Reproduce all of the data word for word.
— start SUPPLIED INFORMATION —
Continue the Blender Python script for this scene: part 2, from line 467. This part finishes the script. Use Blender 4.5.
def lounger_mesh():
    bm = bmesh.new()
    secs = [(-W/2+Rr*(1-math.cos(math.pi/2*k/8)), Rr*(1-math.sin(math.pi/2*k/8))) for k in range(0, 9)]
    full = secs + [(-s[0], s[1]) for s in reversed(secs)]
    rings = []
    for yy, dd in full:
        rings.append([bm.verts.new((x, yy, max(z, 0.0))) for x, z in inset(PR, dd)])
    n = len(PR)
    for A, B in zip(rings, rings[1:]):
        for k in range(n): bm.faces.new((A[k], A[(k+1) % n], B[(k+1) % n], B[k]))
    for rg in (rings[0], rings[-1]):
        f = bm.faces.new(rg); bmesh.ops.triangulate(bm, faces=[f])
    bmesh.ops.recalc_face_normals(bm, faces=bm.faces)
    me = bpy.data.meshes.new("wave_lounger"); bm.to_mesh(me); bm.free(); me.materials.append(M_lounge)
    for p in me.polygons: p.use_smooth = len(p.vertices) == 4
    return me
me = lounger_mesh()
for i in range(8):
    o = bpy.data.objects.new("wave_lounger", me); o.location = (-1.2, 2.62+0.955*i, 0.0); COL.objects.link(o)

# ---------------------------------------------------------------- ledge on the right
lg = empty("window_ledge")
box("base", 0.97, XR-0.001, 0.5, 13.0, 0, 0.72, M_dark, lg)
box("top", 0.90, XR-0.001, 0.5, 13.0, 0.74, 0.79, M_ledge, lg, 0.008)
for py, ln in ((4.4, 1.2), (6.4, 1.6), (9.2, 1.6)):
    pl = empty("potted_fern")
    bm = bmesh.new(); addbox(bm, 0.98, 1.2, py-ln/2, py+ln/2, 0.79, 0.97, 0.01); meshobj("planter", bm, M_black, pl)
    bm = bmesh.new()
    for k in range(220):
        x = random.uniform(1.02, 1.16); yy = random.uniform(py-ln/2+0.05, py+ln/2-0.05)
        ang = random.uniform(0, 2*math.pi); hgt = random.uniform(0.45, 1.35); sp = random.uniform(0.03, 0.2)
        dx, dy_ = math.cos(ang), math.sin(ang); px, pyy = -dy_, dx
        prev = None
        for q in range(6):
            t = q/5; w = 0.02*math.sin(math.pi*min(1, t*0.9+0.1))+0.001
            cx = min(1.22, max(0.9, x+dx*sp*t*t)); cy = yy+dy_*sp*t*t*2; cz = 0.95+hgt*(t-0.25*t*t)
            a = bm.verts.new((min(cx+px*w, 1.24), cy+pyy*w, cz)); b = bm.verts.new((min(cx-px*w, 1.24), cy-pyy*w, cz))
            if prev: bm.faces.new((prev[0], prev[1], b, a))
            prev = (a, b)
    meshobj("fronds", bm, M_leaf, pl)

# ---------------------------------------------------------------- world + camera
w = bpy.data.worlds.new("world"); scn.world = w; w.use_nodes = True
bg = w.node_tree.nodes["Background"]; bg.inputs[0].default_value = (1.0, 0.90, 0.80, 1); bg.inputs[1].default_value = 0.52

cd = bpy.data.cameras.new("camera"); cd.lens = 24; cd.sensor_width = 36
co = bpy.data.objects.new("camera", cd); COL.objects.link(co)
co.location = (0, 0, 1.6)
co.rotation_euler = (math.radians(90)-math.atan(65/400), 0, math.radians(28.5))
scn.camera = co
— end SUPPLIED INFORMATION —
→ RESULT FOR THIS EXERCISE:
Continue the Blender Python script for this scene: part 2, from line 467. This part finishes the script. Use Blender 4.5.
def lounger_mesh():
    bm = bmesh.new()
    secs = [(-W/2+Rr*(1-math.cos(math.pi/2*k/8)), Rr*(1-math.sin(math.pi/2*k/8))) for k in range(0, 9)]
    full = secs + [(-s[0], s[1]) for s in reversed(secs)]
    rings = []
    for yy, dd in full:
        rings.append([bm.verts.new((x, yy, max(z, 0.0))) for x, z in inset(PR, dd)])
    n = len(PR)
    for A, B in zip(rings, rings[1:]):
        for k in range(n): bm.faces.new((A[k], A[(k+1) % n], B[(k+1) % n], B[k]))
    for rg in (rings[0], rings[-1]):
        f = bm.faces.new(rg); bmesh.ops.triangulate(bm, faces=[f])
    bmesh.ops.recalc_face_normals(bm, faces=bm.faces)
    me = bpy.data.meshes.new("wave_lounger"); bm.to_mesh(me); bm.free(); me.materials.append(M_lounge)
    for p in me.polygons: p.use_smooth = len(p.vertices) == 4
    return me
me = lounger_mesh()
for i in range(8):
    o = bpy.data.objects.new("wave_lounger", me); o.location = (-1.2, 2.62+0.955*i, 0.0); COL.objects.link(o)

# ---------------------------------------------------------------- ledge on the right
lg = empty("window_ledge")
box("base", 0.97, XR-0.001, 0.5, 13.0, 0, 0.72, M_dark, lg)
box("top", 0.90, XR-0.001, 0.5, 13.0, 0.74, 0.79, M_ledge, lg, 0.008)
for py, ln in ((4.4, 1.2), (6.4, 1.6), (9.2, 1.6)):
    pl = empty("potted_fern")
    bm = bmesh.new(); addbox(bm, 0.98, 1.2, py-ln/2, py+ln/2, 0.79, 0.97, 0.01); meshobj("planter", bm, M_black, pl)
    bm = bmesh.new()
    for k in range(220):
        x = random.uniform(1.02, 1.16); yy = random.uniform(py-ln/2+0.05, py+ln/2-0.05)
        ang = random.uniform(0, 2*math.pi); hgt = random.uniform(0.45, 1.35); sp = random.uniform(0.03, 0.2)
        dx, dy_ = math.cos(ang), math.sin(ang); px, pyy = -dy_, dx
        prev = None
        for q in range(6):
            t = q/5; w = 0.02*math.sin(math.pi*min(1, t*0.9+0.1))+0.001
            cx = min(1.22, max(0.9, x+dx*sp*t*t)); cy = yy+dy_*sp*t*t*2; cz = 0.95+hgt*(t-0.25*t*t)
            a = bm.verts.new((min(cx+px*w, 1.24), cy+pyy*w, cz)); b = bm.verts.new((min(cx-px*w, 1.24), cy-pyy*w, cz))
            if prev: bm.faces.new((prev[0], prev[1], b, a))
            prev = (a, b)
    meshobj("fronds", bm, M_leaf, pl)

# ---------------------------------------------------------------- world + camera
w = bpy.data.worlds.new("world"); scn.world = w; w.use_nodes = True
bg = w.node_tree.nodes["Background"]; bg.inputs[0].default_value = (1.0, 0.90, 0.80, 1); bg.inputs[1].default_value = 0.52

cd = bpy.data.cameras.new("camera"); cd.lens = 24; cd.sensor_width = 36
co = bpy.data.objects.new("camera", cd); COL.objects.link(co)
co.location = (0, 0, 1.6)
co.rotation_euler = (math.radians(90)-math.atan(65/400), 0, math.radians(28.5))
scn.camera = co